Intel might just have solved the challenge for the modular device concept with a breakthrough technology it unveiled at CES 2017. Called simply as the Compute Card, the device packs all necessary components required to run a computer or a smart device.

You can merely plug it to a monitor or even an old smartphone and it will instantly turn each into a powerful computing device. More importantly, you can use it as a module for existing hardware so you will no longer need to keep on purchasing new ones.

Tiny Full-Fledged Computer

What is so cool about this Intel technology is its size. The Compute Card has about the same size footprint of a credit card and it is only 5 mm thick. The real estate is an incredible feat considering the fact that it already houses a motherboard, memory modules, storage, and Wi-Fi radio, among others.

According to Gizmodo, this contraption could even include the latest Kaby Lake processor and it will not get any bigger at all. To top it all, Intel has promised the consistency of its form factor even after future upgrades.

As a standalone computer, it can function in the same manner a USB stick works. You can plug it to a monitor at home and bring it with you to work. The only difference is that instead of a portable file storage, you will be carrying an entire computing system with you.

No More Gadget Obsolescence

Not a few, therefore, are already expecting the Compute Card to prevent any form of tech obsolescence. To put it another way, a device only gets upgraded with modules, complementing the Compute Card running at its core.

This will be the case for devices that will have a dedicated Compute Card slot. Intel has already revealed that it is now working with several OEMs and the number is not limited to computer manufacturers.

"Device makers simply design a standard Intel Compute Card slot into their device and then utilize the best Intel Compute Card for their performance and price needs," Intel said in an official statement. "This reduces the time and resources needed to design and validate the compute block and helps speed up innovation to bring the power of intelligence into an ever wider range of devices."
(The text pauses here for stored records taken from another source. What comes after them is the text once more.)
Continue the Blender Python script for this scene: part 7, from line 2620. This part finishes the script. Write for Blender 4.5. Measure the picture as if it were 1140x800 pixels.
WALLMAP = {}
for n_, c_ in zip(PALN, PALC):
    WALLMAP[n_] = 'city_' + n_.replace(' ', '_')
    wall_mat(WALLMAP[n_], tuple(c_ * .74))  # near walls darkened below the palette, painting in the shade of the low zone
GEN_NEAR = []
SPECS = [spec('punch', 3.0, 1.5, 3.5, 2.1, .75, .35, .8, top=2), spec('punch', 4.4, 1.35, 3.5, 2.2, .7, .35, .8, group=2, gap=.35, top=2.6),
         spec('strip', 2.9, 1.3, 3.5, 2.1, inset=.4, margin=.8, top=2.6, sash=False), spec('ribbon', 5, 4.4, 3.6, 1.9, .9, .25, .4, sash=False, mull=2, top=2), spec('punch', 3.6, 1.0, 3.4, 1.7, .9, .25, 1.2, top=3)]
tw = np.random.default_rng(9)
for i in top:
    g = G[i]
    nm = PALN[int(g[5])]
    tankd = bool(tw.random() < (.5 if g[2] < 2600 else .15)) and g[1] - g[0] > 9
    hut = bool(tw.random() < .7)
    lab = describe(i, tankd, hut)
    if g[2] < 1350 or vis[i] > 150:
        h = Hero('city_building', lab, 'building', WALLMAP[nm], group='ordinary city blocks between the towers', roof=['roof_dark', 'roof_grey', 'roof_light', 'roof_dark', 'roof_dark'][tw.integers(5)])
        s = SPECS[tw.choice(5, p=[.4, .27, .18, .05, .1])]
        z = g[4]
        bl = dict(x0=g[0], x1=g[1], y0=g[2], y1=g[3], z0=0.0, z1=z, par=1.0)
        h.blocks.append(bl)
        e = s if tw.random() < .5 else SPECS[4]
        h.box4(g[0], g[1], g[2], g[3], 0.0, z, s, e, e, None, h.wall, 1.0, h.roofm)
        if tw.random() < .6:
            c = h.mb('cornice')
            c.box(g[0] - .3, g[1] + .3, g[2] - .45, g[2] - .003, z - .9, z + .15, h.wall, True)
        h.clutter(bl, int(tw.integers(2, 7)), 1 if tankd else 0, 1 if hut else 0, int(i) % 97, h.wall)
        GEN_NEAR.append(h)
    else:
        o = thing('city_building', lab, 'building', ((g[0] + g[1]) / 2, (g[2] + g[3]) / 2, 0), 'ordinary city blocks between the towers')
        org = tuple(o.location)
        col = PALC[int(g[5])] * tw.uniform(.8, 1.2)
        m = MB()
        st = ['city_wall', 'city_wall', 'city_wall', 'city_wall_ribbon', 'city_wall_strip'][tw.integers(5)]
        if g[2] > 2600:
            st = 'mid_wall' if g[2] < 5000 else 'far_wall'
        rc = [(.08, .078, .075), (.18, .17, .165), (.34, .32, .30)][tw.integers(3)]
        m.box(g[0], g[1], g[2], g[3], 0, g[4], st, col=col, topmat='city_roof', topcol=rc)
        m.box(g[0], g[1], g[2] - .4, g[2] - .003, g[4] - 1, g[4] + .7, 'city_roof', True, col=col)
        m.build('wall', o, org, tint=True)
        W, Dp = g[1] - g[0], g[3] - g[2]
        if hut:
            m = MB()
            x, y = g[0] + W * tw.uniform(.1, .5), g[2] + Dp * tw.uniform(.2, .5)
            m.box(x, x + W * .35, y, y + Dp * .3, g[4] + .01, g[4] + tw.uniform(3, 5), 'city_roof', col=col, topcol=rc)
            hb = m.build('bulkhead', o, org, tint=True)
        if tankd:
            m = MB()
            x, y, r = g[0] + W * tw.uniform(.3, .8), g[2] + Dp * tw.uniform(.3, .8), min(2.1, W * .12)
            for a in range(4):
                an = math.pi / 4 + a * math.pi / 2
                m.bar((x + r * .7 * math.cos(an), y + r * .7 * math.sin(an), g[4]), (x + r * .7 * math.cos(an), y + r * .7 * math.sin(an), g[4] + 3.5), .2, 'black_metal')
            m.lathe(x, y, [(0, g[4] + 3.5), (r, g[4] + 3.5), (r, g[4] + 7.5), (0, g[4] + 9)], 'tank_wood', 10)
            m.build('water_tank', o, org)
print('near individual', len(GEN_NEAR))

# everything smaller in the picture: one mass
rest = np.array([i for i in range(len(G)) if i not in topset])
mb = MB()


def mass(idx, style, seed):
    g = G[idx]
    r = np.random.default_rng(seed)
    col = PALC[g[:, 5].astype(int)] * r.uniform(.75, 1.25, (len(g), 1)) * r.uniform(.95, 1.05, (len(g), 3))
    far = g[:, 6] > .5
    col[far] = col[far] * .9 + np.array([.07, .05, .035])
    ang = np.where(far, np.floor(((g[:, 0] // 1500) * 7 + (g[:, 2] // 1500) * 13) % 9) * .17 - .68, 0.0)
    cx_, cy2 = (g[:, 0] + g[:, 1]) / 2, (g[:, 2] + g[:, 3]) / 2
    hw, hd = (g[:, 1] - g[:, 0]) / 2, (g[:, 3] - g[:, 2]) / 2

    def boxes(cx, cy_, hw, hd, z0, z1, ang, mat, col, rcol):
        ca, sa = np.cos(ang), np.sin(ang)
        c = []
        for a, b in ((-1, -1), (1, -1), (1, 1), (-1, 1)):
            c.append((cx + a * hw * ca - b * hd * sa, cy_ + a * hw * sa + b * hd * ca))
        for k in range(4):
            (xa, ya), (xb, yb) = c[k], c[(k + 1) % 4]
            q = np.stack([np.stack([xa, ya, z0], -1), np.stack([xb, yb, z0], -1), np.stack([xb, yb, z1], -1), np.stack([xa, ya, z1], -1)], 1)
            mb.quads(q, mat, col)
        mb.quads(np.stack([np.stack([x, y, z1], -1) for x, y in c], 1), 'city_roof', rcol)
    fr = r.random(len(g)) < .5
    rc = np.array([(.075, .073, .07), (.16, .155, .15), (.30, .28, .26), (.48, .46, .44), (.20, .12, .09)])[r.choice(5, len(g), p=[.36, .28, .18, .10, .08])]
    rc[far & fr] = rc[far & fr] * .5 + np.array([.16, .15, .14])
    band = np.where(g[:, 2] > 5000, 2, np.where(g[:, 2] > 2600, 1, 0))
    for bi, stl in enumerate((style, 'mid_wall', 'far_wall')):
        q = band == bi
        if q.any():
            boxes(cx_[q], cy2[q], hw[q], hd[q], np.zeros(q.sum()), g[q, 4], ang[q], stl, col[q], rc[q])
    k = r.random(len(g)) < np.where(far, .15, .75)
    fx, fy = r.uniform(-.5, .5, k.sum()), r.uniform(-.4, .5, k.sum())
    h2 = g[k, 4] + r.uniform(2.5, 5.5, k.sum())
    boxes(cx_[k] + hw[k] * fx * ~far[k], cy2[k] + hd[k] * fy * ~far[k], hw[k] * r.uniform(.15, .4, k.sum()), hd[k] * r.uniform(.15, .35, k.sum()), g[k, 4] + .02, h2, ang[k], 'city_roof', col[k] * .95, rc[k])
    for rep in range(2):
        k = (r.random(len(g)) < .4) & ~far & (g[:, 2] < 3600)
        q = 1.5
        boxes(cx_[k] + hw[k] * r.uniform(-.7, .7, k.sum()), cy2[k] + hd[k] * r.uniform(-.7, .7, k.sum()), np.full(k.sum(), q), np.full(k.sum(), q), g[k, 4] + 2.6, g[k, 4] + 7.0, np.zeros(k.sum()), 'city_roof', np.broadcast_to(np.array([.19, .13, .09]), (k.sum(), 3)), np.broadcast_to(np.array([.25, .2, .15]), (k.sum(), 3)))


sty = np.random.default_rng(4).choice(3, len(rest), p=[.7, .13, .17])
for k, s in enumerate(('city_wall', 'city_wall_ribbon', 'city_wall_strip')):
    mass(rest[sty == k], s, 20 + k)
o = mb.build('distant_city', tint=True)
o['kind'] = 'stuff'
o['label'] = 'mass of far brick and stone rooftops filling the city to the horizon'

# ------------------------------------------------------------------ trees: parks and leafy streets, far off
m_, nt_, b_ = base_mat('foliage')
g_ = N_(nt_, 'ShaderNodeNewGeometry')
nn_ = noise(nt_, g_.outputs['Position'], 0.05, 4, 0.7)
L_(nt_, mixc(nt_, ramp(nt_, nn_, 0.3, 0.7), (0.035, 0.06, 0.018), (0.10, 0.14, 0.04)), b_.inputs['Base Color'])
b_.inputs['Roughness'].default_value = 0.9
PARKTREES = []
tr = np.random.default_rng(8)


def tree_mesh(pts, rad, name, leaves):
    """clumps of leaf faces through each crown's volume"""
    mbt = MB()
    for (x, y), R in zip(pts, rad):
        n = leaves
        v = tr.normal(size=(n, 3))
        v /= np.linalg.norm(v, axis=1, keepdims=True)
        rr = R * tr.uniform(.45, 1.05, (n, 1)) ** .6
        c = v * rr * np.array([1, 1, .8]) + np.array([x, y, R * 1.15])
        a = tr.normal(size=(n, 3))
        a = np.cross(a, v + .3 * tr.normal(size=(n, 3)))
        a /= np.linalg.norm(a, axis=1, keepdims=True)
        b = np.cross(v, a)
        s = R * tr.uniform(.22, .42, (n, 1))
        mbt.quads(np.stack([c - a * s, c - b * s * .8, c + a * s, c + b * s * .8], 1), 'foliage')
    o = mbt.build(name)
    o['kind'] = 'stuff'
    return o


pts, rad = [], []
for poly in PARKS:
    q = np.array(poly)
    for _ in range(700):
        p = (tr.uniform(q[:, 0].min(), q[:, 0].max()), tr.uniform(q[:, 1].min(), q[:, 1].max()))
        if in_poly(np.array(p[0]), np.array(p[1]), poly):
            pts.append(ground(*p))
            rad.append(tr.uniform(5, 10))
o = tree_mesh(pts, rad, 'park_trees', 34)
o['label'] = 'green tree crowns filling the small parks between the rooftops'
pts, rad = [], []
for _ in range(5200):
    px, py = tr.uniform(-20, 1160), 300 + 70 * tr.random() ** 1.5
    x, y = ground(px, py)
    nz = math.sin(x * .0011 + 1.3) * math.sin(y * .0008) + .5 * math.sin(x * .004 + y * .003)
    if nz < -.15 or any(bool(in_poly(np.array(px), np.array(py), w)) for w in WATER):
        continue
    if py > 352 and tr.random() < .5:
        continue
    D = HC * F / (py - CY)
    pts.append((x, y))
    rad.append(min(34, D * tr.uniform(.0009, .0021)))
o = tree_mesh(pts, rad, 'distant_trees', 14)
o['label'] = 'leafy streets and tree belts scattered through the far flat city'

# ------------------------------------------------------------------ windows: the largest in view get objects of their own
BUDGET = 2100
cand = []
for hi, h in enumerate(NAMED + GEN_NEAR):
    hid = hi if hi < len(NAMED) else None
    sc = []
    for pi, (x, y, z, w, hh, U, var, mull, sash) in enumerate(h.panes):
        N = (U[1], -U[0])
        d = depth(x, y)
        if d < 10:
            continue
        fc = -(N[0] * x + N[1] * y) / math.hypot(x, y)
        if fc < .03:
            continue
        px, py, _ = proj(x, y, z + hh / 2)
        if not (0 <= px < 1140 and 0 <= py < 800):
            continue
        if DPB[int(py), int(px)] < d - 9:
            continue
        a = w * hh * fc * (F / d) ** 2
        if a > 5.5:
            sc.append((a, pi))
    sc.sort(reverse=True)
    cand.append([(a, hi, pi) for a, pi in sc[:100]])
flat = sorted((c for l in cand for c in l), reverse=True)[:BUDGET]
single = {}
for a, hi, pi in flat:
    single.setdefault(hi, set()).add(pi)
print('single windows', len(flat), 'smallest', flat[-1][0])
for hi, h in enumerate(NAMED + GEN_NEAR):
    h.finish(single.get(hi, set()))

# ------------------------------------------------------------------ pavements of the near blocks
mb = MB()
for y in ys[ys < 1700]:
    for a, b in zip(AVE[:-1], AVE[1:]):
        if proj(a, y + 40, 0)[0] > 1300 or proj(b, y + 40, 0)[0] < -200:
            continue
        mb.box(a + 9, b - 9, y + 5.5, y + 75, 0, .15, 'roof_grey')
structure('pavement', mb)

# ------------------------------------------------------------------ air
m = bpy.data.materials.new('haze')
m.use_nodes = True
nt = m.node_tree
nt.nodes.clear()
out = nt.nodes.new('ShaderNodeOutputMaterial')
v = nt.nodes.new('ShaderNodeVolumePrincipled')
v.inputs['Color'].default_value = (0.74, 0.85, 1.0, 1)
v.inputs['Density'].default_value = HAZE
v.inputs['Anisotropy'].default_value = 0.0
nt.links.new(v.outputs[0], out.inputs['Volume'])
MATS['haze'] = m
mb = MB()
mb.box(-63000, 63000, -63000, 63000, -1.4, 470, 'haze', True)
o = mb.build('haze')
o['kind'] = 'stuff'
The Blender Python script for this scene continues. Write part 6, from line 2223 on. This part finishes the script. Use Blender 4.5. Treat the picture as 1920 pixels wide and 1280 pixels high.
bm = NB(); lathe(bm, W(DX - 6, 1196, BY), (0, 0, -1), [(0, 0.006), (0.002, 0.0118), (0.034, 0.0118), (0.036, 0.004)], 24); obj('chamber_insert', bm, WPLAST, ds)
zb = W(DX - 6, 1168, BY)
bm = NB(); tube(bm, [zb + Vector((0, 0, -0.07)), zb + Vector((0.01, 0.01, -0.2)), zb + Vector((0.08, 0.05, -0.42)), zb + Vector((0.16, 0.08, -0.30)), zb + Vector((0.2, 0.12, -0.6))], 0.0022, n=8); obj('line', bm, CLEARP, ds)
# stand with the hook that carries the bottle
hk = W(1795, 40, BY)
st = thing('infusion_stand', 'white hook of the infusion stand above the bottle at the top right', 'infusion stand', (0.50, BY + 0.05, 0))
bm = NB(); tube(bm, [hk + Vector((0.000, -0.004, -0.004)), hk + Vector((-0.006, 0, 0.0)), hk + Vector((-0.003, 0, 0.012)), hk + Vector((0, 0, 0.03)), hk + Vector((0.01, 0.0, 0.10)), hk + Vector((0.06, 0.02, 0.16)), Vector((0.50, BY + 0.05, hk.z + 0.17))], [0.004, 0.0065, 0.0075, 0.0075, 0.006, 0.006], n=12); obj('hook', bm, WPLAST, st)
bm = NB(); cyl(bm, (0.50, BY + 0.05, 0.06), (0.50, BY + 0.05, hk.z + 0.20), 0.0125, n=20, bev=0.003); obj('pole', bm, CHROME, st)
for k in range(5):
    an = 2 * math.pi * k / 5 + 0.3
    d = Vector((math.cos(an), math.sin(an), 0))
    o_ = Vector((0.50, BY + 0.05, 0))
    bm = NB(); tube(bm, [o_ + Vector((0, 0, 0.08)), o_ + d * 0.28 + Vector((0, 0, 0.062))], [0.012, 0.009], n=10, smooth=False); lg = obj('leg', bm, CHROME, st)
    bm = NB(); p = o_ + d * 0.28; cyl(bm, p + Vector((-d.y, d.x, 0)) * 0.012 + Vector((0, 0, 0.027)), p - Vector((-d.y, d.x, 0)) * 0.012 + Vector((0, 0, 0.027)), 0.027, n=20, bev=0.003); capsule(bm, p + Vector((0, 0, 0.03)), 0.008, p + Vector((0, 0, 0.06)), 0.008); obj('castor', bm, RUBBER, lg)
The Compute Card's power seems best applied to devices that are hard to upgrade such as smart appliances, cars, smart kiosks, and other internet-of-things gateways.

When it debuts in the middle of this year, for example, the Compute Card will be found inside a Sharp television. The appliance is first in the queue since it now has Foxconn as a parent company. The Chinese manufacturer is Intel's partner in the development of the Compute Card.